In the first stage, the hut covering the tomb is removed and replaced by a funeral house built with construction materials (bamboo, wood, imperata grass) collected over several weeks. The first day of construction is called « dong boxàt » by the Bahnar. The construction work is always accompanied by dance and music in an indescribable jubilation.
In the second stage, the ritual ceremony always begins in the evening. This is the stage of abandoning the tomb. For the Bahnar, it is nar tuk (or day of abandonment). An offering of alcohol and meat is made to the deceased in the funeral house. Then it is the head of the family who begins a prayer and officiates while the relatives can enter the funeral house and lament for the last time the sudden departure of the deceased. Once the rite is finished, the family of the deceased must circle the funeral house seven times counterclockwise. They are accompanied during this round by men carrying on their shoulders a miniature house (or ghost house) and articulated wooden figurines of various sizes operated by a system of strings attempting to simulate all human activities: rice pounding, weaving, etc.

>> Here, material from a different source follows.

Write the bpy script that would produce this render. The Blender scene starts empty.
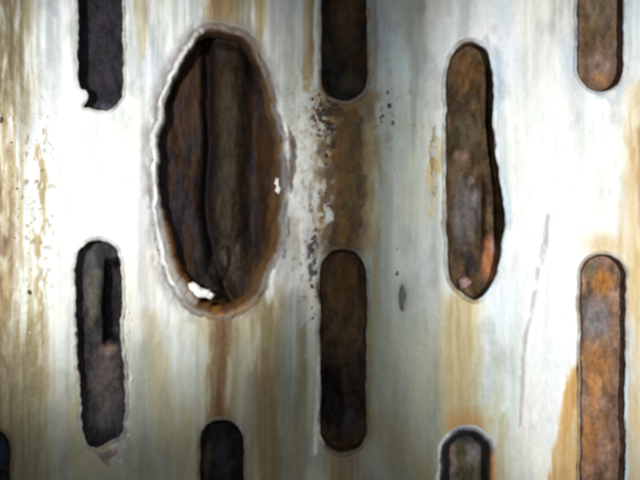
import bpy, math, random
import numpy as np
from mathutils import Vector

# ------------------------------------------------------------------ scene, camera, light
S = 0.0005            # metres per unit of drawing; every shape below is laid out on the pipe wall in these units
R = 1000.0            # inner radius of the pipe, units
D = 1000.0            # camera stands on the pipe's axis
sc = bpy.context.scene
COL = sc.collection
PI = math.pi

cam_d = bpy.data.cameras.new('camera'); cam = bpy.data.objects.new('camera', cam_d); COL.objects.link(cam)
cam.location = (0, -D * S, 0); cam.rotation_euler = (PI / 2, 0, 0)
cam_d.sensor_width = 36; cam_d.lens = 36 * D / 640.0
cam_d.clip_start = 0.01; cam_d.clip_end = 20
cam_d.dof.use_dof = True; cam_d.dof.focus_distance = 0.448; cam_d.dof.aperture_fstop = 6.3
sc.camera = cam

w = bpy.data.worlds.new('World'); sc.world = w; w.use_nodes = True
bg = w.node_tree.nodes['Background']; bg.inputs['Color'].default_value = (0.95, 0.99, 1.0, 1); bg.inputs['Strength'].default_value = 0.12

def spot(name, loc, at, power, deg, blend, size, color=(1, 1, 1), sx=1.0, sy=1.0):
    d = bpy.data.lights.new(name, 'SPOT'); d.energy = power; d.spot_size = math.radians(deg); d.spot_blend = blend
    d.shadow_soft_size = size; d.color = color
    o = bpy.data.objects.new(name, d); COL.objects.link(o)
    o.location = Vector(loc) * S
    v = Vector(at) * S - o.location
    o.rotation_euler = v.to_track_quat('-Z', 'Y').to_euler(); o.scale = (sx, sy, 1)
    return o
# the inspection camera's own two lamps, on its head either side of the lens
spot('lamp_or_fill', (-330, -930, 60), (-214, -30, 58), 10.4, 29, 0.8, 0.010, (1.0, 1.0, 0.985), 1.0, 1.2)
spot('lamp_or_fill', (350, -930, 40), (245, -40, 15), 10.2, 27, 0.85, 0.010, (1.0, 1.0, 0.985), 0.95, 1.7)
spot('lamp_or_fill', (0, -960, 90), (0, 0, -25), 2.2, 62, 1.0, 0.012, (1.0, 0.99, 0.94))  # added fill spot above the lens, not one of the camera's own lamps

sc.view_settings.view_transform = 'Standard'; sc.view_settings.look = 'None'
sc.view_settings.exposure = 0; sc.view_settings.gamma = 1; sc.view_settings.use_curve_mapping = False
sc.cycles.pixel_filter_type = 'BLACKMAN_HARRIS'; sc.cycles.filter_width = 2.2

# ------------------------------------------------------------------ numpy helpers
def h2(ix, iy, seed):
    n = (ix.astype(np.int64) * 374761393 + iy.astype(np.int64) * 668265263 + seed * 974711) & 0xffffffff
    n = ((n ^ (n >> 13)) * 1274126177) & 0xffffffff
    n = ((n ^ (n >> 16)) * 2246822519) & 0xffffffff
    return ((n ^ (n >> 15)) & 0xffffff) / float(0xffffff)
def vn(x, y, seed):
    ix = np.floor(x); iy = np.floor(y); fx = x - ix; fy = y - iy
    fx = fx * fx * fx * (fx * (fx * 6 - 15) + 10); fy = fy * fy * fy * (fy * (fy * 6 - 15) + 10)
    a = h2(ix, iy, seed); b = h2(ix + 1, iy, seed); c = h2(ix, iy + 1, seed); d = h2(ix + 1, iy + 1, seed)
    return (a * (1 - fx) + b * fx) * (1 - fy) + (c * (1 - fx) + d * fx) * fy
def fbm(x, y, px, py, seed, oc=4):
    x = np.asarray(x, float); y = np.asarray(y, float)
    s = 0; a = 1; t = 0; c, sn = math.cos(0.0), 0.0
    for k in range(oc):
        s = s + a * vn(x / px + 17.3 * k, y / py + 9.1 * k, seed + k * 31); t += a; a *= 0.55; px *= 0.5; py *= 0.5
    return s / t                                   # 0..1, mean 0.5
def sst(a, b, x):
    t = np.clip((x - a) / (b - a), 0, 1); return t * t * (3 - 2 * t)
def world(px, py, dep):
    """a point of the pipe wall seen at px,py, moved dep units outward along the radius"""
    px = np.asarray(px, float); py = np.asarray(py, float); dep = np.asarray(dep, float) + 0 * px
    u = px - 320.0; th = np.arctan2(u, D)          # the camera is on the axis
    y0 = R * np.cos(th) - R
    z = (240.0 - py) * (D + y0) / D
    r = R + dep
    return np.stack([r * np.sin(th) * S, (r * np.cos(th) - R) * S, z * S], -1)
def sdf(poly, x, y):
    """signed distance to a closed polygon, negative inside"""
    x = x.ravel(); y = y.ravel()
    P = np.asarray(poly, float); Q = np.roll(P, -1, 0)
    best = np.full(x.shape, 1e9); ins = np.zeros(x.shape, bool)
    for (ax, ay), (bx, by) in zip(P, Q):
        ex, ey = bx - ax, by - ay
        t = np.clip(((x - ax) * ex + (y - ay) * ey) / (ex * ex + ey * ey + 1e-12), 0, 1)
        best = np.minimum(best, (x - ax - t * ex) ** 2 + (y - ay - t * ey) ** 2)
        if ay != by:
            c = ((ay > y) != (by > y)) & (x < (bx - ax) * (y - ay) / (by - ay) + ax); ins ^= c
    d = np.sqrt(best); return np.where(ins, -d, d)
def smooth_poly(pts, n):
    P = np.asarray(pts, float); out = []
    N = len(P)
    for i in range(N):
        p0, p1, p2, p3 = P[i - 1], P[i], P[(i + 1) % N], P[(i + 2) % N]
        for t in np.linspace(0, 1, 12, endpoint=False):
            out.append(0.5 * ((2 * p1) + (-p0 + p2) * t + (2 * p0 - 5 * p1 + 4 * p2 - p3) * t * t + (-p0 + 3 * p1 - 3 * p2 + p3) * t ** 3))
    return resample(np.array(out), n)
def resample(P, n):
    Q = np.vstack([P, P[:1]]); L = np.concatenate([[0], np.cumsum(np.hypot(*np.diff(Q, axis=0).T))])
    s = np.linspace(0, L[-1], n, endpoint=False)
    return np.stack([np.interp(s, L, Q[:, 0]), np.interp(s, L, Q[:, 1])], -1)
def stadium(x0, x1, y0, y1, n=200, sq=1.0):
    r = (x1 - x0) / 2; cx = (x0 + x1) / 2; pts = []
    for a in np.linspace(PI, 2 * PI, 24): pts.append((cx + r * math.cos(a), y0 + r * sq + r * sq * math.sin(a)))
    for a in np.linspace(0, PI, 24): pts.append((cx + r * math.cos(a), y1 - r * sq + r * sq * math.sin(a)))
    return resample(np.array(pts), n)
def normals(P):
    t = np.roll(P, -1, 0) - np.roll(P, 1, 0); n = np.stack([t[:, 1], -t[:, 0]], -1)
    n /= np.linalg.norm(n, axis=1)[:, None] + 1e-9
    a = 0.5 * np.sum(P[:, 0] * np.roll(P[:, 1], -1) - np.roll(P[:, 0], -1) * P[:, 1])
    return n if a > 0 else -n                      # outward
def rough(P, amp, per, seed):
    n = normals(P); L = np.concatenate([[0], np.cumsum(np.hypot(*np.diff(P, axis=0).T))])
    T = L[-1] + 1e-6; ang = L / T * 2 * PI; rr = T / (2 * PI)
    q = fbm(np.cos(ang) * rr + 500, np.sin(ang) * rr + 500, per, per, seed, 4) - 0.5
    return P + n * (2 * amp * q)[:, None]
def mixc(a, b, t):
    t = np.asarray(t)[..., None]; return np.asarray(a) * (1 - t) + np.asarray(b) * t
def boxed(f):
    def g(x, y, *a, **k):
        x = np.asarray(x, float); y = np.asarray(y, float)
        if f is ell_full: mx = 1.9; x0, x1, y0, y1 = a[0] - a[2] * mx, a[0] + a[2] * mx, a[1] - a[3] * mx, a[1] + a[3] * mx
        else:
            P = np.asarray(a[0], float); m = 2.4 * max(a[1], a[2]) + 10; x0, y0 = P.min(0) - m; x1, y1 = P.max(0) + m
        s_ = (x > x0) & (x < x1) & (y > y0) & (y < y1); out = np.zeros(x.shape)
        if s_.any(): out[s_] = f(x[s_], y[s_], *a, **k)
        return out
    return g
def ell_full(x, y, cx, cy, rx, ry, soft=0.6, wob=0.35, seed=5, per=14):
    n = fbm(x, y, per, per * 1.8, seed, 4) - 0.5
    d = np.sqrt(((x - cx) / rx) ** 2 + ((y - cy) / ry) ** 2) + n * wob * 2
    return 1 - sst(1 - soft, 1 + soft * 0.3, d)
def streak_full(x, y, pts, w0, w1, seed=9, wob=0.5, soft=0.9):
    P = np.asarray(pts, float); best = np.full(np.shape(x), 1e9); x0, y0 = x, y
    x = x + 7 * (fbm(x, y, 16, 50, seed + 3, 4) - .5); y = y + 14 * (fbm(x, y, 5, 60, seed + 5, 3) - .5)
    for i in range(len(P) - 1):
        ax, ay = P[i]; ex, ey = P[i + 1] - P[i]
        t = np.clip(((x - ax) * ex + (y - ay) * ey) / (ex * ex + ey * ey), 0, 1)
        g = (i + t) / (len(P) - 1); wd = w0 + (w1 - w0) * g
        best = np.minimum(best, np.hypot(x - ax - t * ex, (y - ay - t * ey)) / wd)
    n = 0.7 * (fbm(x0, y0, 9, 40, seed, 4) - 0.5) + 0.6 * (fbm(x0, y0, 3.5, 22, seed + 7, 4) - 0.5)
    m = 1 - sst(1 - soft * 0.8, 1 + soft * 0.4, best + n * wob * 2)
    return m * (1 - .38 * sst(.42, .66, fbm(x0, y0, 3.2, 85, seed + 11, 3))) if w0 > 3.5 else m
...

Not even a couple of figurines in copulation is absent. The Bahnar claim that the animation of these figurines in front of the ghost’s house is intended only to provide entertainment, but some ethnologists believe that there is certainly another meaning compared to the customs of other ethnic groups in the region (those of the Batak from North Sumatra). The procession is accompanied by the women’s dance to the rhythm of gongs struck by men dressed in beautiful clothes and each wearing a feather in their hair. Being the climax of the ceremony, this procession is meant to accompany the ghost into the spirit world.